In this chapter, we will use a 2-node cluster to demonstrate PostgreSQL 10 native logical replication. Note that on each PostgreSQL instance, you need to configure wal_level = logical and also make sure to adjust file pg_hba.conf to grant access to replication between the 2 nodes.

Creating a test environment

OmniDB repository provides a 2-node Vagrant test environment. If you want to use it, please do the following:

git clone --depth 1  https://github.com/OmniDB/OmniDB 
cd OmniDB/OmniDB_app/tests/vagrant/postgresql-10-2nodes/
vagrant up

It will take a while, but once finished, 2 virtual machines with IP addresses 10.33.2.114 and 10.33.2.115 will be up and each of them will have PostgreSQL 10 listening to port 5432, with all settings needed to configure native logical replication. A new database called omnidb_tests is also created on both machines. To connect, user is omnidb and password is omnidb.

Connecting to both nodes

Let's use OmniDB to connect to both PostgreSQL nodes. First of all, fill out connection info in the connection grid:

Then select both connections. Note how OmniDB understands it is connected to PostgreSQL 10 and enables a new node in the current connection tree view: it is called Logical Replication. Inside of it, we can see Publications and Subscriptions.

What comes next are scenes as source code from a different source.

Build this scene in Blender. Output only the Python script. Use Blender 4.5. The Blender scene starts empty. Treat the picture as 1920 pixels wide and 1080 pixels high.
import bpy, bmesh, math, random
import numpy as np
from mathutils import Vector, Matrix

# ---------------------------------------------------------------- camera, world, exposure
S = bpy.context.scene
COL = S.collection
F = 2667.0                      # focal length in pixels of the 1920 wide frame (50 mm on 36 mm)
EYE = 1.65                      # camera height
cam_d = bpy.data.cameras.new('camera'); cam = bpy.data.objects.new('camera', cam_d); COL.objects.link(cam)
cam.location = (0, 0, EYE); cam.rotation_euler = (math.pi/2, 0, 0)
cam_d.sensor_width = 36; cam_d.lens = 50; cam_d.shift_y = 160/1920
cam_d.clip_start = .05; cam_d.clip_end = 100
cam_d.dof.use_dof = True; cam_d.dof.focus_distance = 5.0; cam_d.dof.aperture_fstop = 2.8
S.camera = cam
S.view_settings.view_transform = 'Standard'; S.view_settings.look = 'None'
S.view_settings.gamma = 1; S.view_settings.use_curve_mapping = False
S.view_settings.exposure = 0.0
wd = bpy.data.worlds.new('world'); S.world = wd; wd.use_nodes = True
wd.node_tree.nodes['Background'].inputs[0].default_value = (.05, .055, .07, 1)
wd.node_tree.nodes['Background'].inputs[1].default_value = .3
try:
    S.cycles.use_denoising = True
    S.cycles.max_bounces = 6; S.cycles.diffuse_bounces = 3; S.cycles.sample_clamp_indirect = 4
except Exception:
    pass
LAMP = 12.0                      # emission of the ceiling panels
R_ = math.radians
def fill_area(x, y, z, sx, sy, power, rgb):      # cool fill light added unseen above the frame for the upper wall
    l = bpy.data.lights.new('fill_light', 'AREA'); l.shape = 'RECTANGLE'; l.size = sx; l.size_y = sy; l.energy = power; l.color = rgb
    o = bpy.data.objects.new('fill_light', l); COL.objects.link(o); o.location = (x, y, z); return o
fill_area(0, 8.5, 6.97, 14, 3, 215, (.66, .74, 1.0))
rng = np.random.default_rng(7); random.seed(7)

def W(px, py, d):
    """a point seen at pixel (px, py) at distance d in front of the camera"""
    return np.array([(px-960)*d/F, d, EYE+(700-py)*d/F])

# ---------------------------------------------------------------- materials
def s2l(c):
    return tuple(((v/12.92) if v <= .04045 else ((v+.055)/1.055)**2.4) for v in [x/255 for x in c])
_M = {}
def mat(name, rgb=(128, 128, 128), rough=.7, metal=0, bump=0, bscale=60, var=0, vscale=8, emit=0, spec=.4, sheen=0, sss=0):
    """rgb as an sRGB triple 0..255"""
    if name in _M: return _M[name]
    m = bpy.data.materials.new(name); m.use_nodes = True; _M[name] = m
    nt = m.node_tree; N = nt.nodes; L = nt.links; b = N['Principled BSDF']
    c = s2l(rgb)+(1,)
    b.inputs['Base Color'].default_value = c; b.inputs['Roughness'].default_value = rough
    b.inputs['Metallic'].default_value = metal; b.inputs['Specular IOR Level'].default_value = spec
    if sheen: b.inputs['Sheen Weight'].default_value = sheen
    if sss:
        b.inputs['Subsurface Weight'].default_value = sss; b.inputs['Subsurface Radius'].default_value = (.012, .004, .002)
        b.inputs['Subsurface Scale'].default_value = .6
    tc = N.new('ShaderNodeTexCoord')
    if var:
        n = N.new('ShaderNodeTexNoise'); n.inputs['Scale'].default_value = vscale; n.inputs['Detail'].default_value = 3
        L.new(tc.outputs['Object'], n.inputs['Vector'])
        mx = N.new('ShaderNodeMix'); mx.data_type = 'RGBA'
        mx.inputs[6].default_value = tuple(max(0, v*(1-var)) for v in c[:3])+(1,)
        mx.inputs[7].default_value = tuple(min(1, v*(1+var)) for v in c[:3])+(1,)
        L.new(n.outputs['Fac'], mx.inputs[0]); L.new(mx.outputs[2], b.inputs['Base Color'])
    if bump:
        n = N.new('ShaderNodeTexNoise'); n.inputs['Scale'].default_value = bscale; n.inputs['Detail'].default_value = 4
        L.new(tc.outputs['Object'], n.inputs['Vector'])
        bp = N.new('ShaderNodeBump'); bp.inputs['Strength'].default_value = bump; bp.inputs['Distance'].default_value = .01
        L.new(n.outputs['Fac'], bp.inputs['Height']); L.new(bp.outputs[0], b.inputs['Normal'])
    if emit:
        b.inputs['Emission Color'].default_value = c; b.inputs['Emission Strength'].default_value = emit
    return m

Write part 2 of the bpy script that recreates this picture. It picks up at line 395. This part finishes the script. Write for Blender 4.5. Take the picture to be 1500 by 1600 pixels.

Creating a test table on both nodes

On both nodes, create a table like this:

CREATE TABLE customers (
 login text PRIMARY KEY,
 full_name text NOT NULL,
 registration_date timestamptz NOT NULL DEFAULT now()
)

Create a publication on the first machine

Inside the connection node, expand the Logical Replication node, then right click in the Publications node, and choose the action Create Publication. OmniDB will open a SQL template tab with the CREATE PUBLICATION command ready for you to make some adjustments and run:

After adjusting and executing the command, you can right click the Publications node again and click on the Refresh action. You will see that will be created a new node with the same name you gave to the publication. Expanding this node, you will see the details and the tables for the publication:

Create a subscription on the second machine

Inside the connection node, expand the Logical Replication node, then right click in the Subscriptions node, and choose the action Create Subscription. OmniDB will open a SQL template tab with the CREATE SUBSCRIPTION command ready for you to make some adjustments and run:

After adjusting and executing the command, you can right click the Subscriptions node again and click on the Refresh action. You will see that will be created a new node with the same name you gave to the subscription. Expanding this node, you will see the details, the referenced publications and the tables for the subscription:

Also, the CREATE SUBSCRIPTION command created a logical replication slot called testsub (the same name as the subscription) in the first machine:

Testing the logical replication

To test the replication is working, let's create some data on the node 1. Right click on the table public.customers, then point to Data Actions, then click on the action Edit Data. In this grid, you are able to add, edit and remove data from the table. Add 2 sample rows, like this:

Then, on the other node, check if the table public.customers was automatically populated. Right click on the table public.customers, then point to Data Actions, then click on the action Query Data:

As we can see, both rows created in the first machine were replicated into the second machine. This tell us that the logical replication is working.

Now you can perform other actions, such as adding/removing tables to the publication and creating a new publication that publishes all tables.